Le miracle eut un si grand éclat que les jésuites écrivirent contre lui. Un P. Annat[1], confesseur de Louis XIV, publia le Rabat-joie des jansénistes, à l’occasion du miracle qu’on dit être arrivé à Port-Royal, par un docteur catholique. Annat n’était ni docteur ni docte. Il crut démontrer que si une épine était venue de Judée à Paris guérir la petite Perrier, c’était pour lui prouver que Jésus est mort pour tous, et non pour plusieurs : tous sifflèrent le P. Annat. Les jésuites prirent alors le parti de faire aussi des miracles de leur côté ; mais ils n’eurent point la vogue : ceux des jansénistes étaient les seuls à la mode alors. Ils firent encore quelques années après un autre miracle. Il y eut à Port-Royal une sœur Gertrude guérie d’une enflure à la jambe. Ce prodige-là n’eut point de succès : le temps était passé, et sœur Gertrude n’avait point un Pascal pour oncle.

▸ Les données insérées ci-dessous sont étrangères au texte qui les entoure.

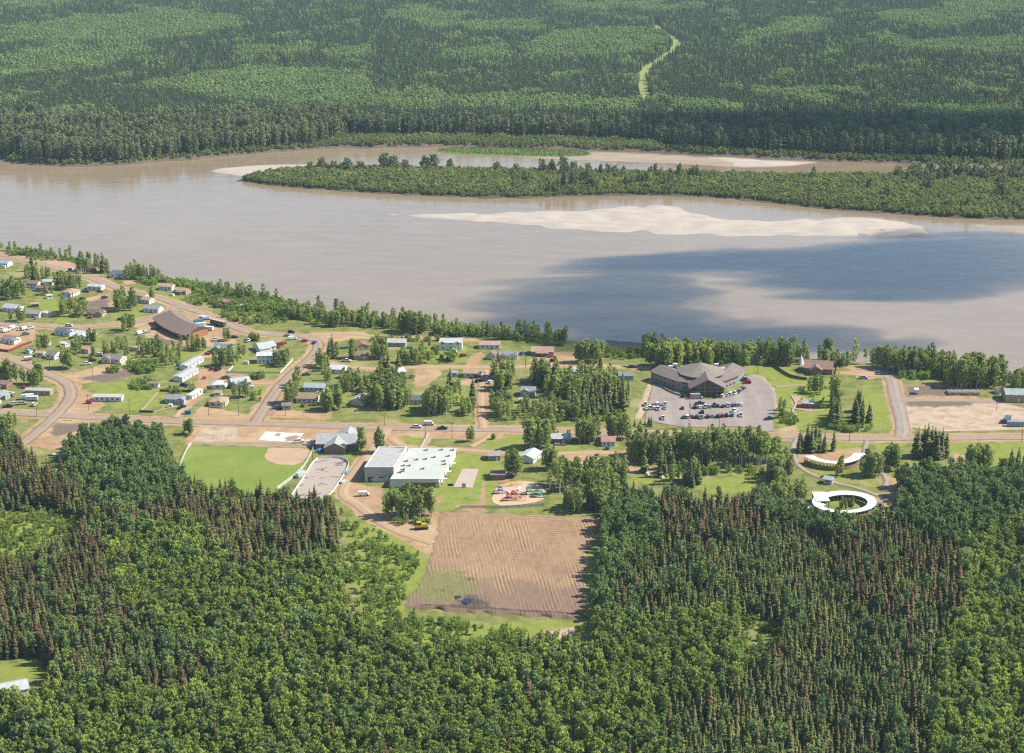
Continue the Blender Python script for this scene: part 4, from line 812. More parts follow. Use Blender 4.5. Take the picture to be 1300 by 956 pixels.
for q, zz in (((857,479),7.7),((863,484),7.2),((851,481),7.4),((879,490),7.0),((905,482.5),7.6),((913,487),7.4),((909,479),7.6),((917,484),7.4)):
    x, y = loc(*q); m = MB(); m.box(-1.3, 1.3, -1, 1, 0, 1.4); link('roof_unit', m.mesh('roof_unit', paint((.72, .72, .72))), t, (x, y, zz-.6))
m = MB(); wl = smooth_line([loc(*q) for q in ((838,489),(845,495),(858,501),(872,505))], 4)
for i in range(len(wl)-1): m.prism([tuple(wl[i]), tuple(wl[i]+(0, -.5)), tuple(wl[i+1]+(0, -.5)), tuple(wl[i+1])], -.2, 1.2)
o = m.obj('retaining_wall', simple('stone_wall', (.42, .39, .36), (.33, .3, .28), 1), t)
foot_px([(834,492),(868,504),(925,502),(940,482),(930,470),(890,480),(846,474)], t.name)
# heritage hall and its tipi at the river terrace
house(1039,471,35,13,-12,(.30,.15,.10),(.34,.21,.165),'brown timber heritage hall with steep entrance gable on the river terrace', name='heritage_hall', cat='hall', group=None, h=3.4, pitch=.5, wins=4, dormer=[(-.15,7,3)], porch=None)
tp = at(1016.5, 462.5); t = thing('tipi', 'white canvas tipi standing beside the brown heritage hall', 'tipi', (tp[0], tp[1], 0)); FOOT.append((tp[0], tp[1], 4, t.name))
m = MB(); n = 14; m.add([(2.9*math.cos(6.2832*i/n), 2.9*math.sin(6.2832*i/n), 0) for i in range(n)] + [(.28*math.cos(6.2832*i/n), .28*math.sin(6.2832*i/n), 6.6) for i in range(n)], [(i, (i+1) % n, n+(i+1) % n, n+i) for i in range(n)]); t.scale = (.85, .85, .85); m.obj('cover', paint((.70, .68, .63), .9, 'canvas'), t)
for i in range(5):
    a = 1.25*i; m = MB(); m.cyl((.3*math.cos(a), .3*math.sin(a), 5.8), (-.9*math.cos(a), -.9*math.sin(a), 8.0), .07, .05); m.obj('pole', M_WOOD, t)
m = MB(); m.add([(-.5, -2.75, .02), (.5, -2.75, .02), (0, -1.95, 2.1)], [(0, 1, 2)]); m.obj('door_flap', paint((.4, .33, .26)), t)
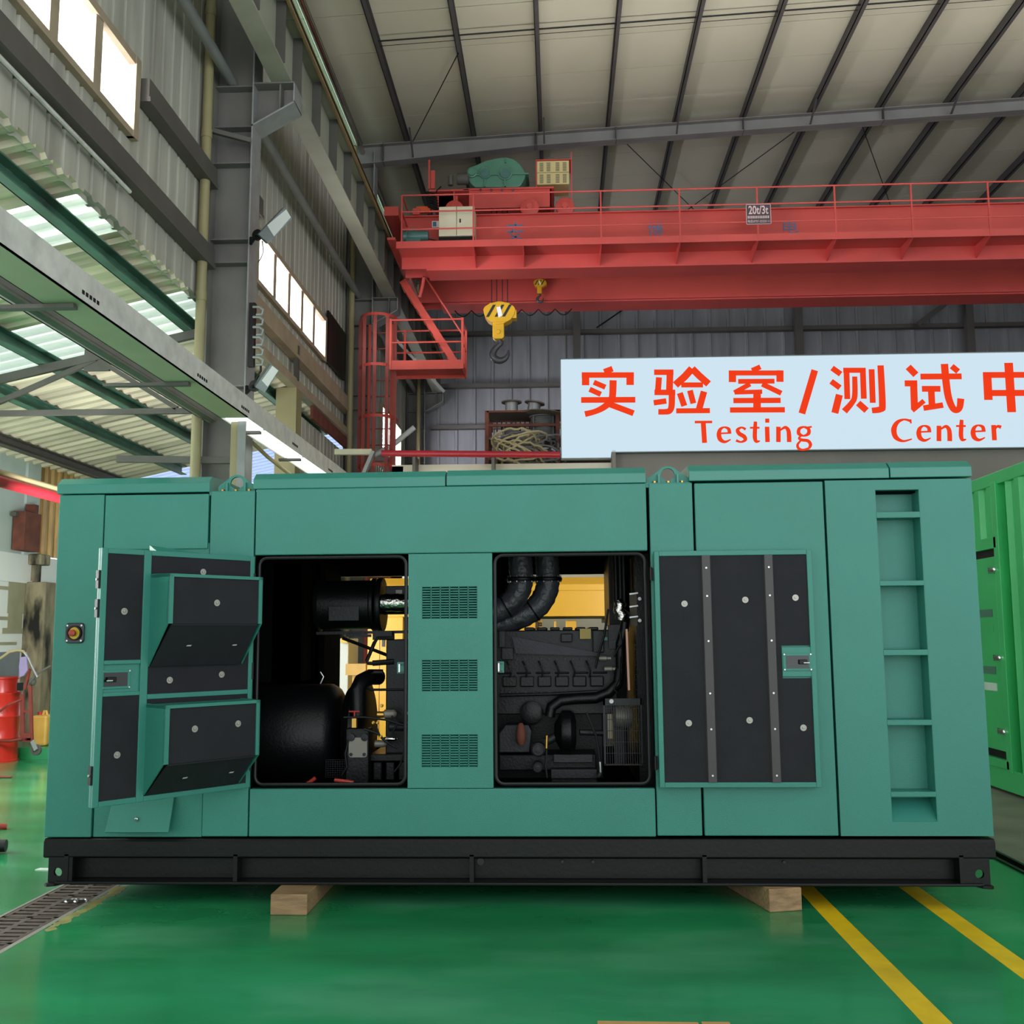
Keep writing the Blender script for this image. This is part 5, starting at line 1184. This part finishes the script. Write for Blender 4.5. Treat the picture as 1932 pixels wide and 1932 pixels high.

Les jésuites, qui avaient pour eux les papes et les rois, étaient entièrement décriés dans l’esprit des peuples. On renouvelait contre eux les anciennes histoires de l’assassinat de Henri le Grand, médité par Barrière, exécuté par Châtel, leur écolier, le supplice du P. Guignard, leur bannissement de France et de Venise, la conjuration des poudres, la banqueroute de Séville[2]. On tentait

  1. François Annat, dont le vrai nom paraît avoir été Canard, fut le troisième confesseur de Louis XIV. Il abdiqua, après seize ans de règne, en 1670, et mourut quelques mois après, le 14 juin de la même année. (Cl.)
  2. Voyez Histoire du Parlement, chapitre lxviii.